La jornada había logrado algo más que mostrar aviones: había reconectado a una ciudad con una parte esencial de su identidad. Río Grande no es sólo una ciudad industrial o portuaria; es también una ciudad aérea, que mira al cielo y se reconoce en él.
En los gestos de la gente, en los aplausos espontáneos, en las conversaciones breves con los uniformados, se percibía un hilo invisible de pertenencia.
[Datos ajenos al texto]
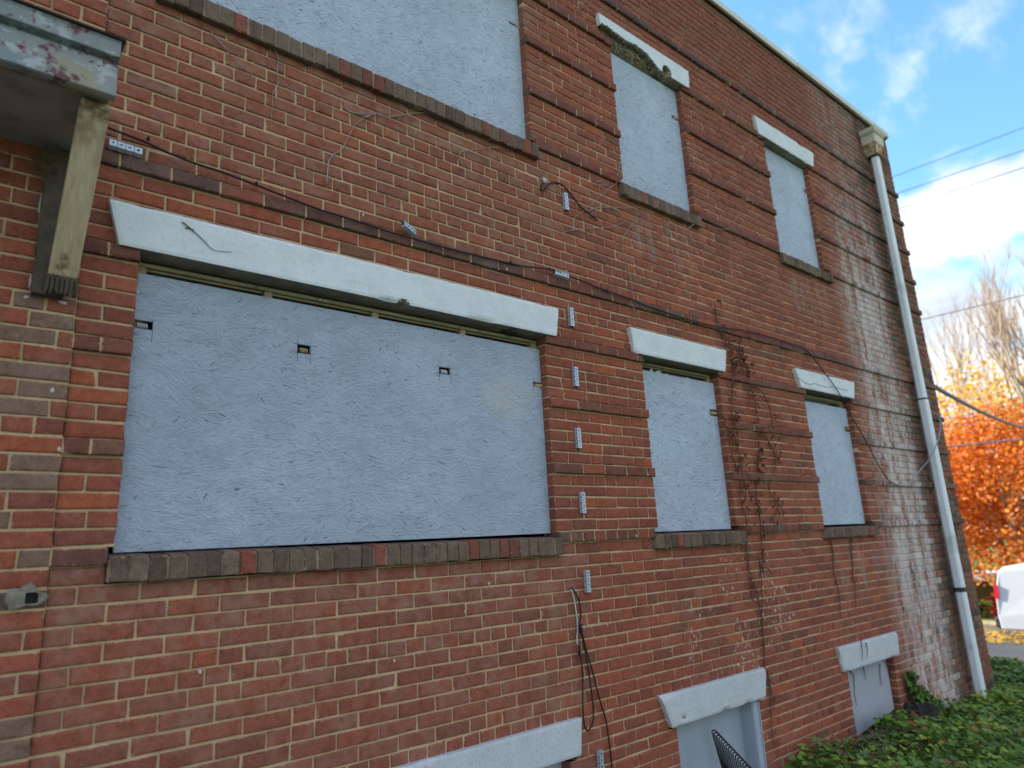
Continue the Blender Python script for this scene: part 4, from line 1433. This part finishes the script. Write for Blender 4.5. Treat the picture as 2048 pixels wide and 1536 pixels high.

No era una exhibición militar en sentido estricto, sino una celebración de la comunidad, una manera de decir que la defensa y la soberanía también se construyen desde el encuentro, desde la cercanía, desde la confianza mutua.
El Contraalmirante Olivero lo había dicho al comienzo, pero al final de la jornada sus palabras cobraban un sentido más pleno: los cuarteles no son fortalezas cerradas, sino espacios que deben latir al ritmo del pueblo que los rodea.
Los visitantes esperaron hasta el final para ver despegar al enorme helicóptero Sea King con sus enormes aspas elevando al monstruo de aluminio y acero, el cual tras evolucionar sobre las inmediaciones realizó dos pasadas sobre la multitud, en la último, poniendo proa a Ushuaia.
Cuando el último visitante se alejó, el hangar volvió a cerrar sus puertas, los motores quedaron en silencio y el viento retomó su curso habitual. Pero algo había cambiado en el aire: una sensación de orgullo compartido, de memoria viva, de pertenencia renovada.
Allí, en el extremo austral del país, la Aviación Naval volvió a abrir sus alas ante su gente, y Río Grande respondió con lo mejor que tiene: su calidez, su respeto, su gratitud.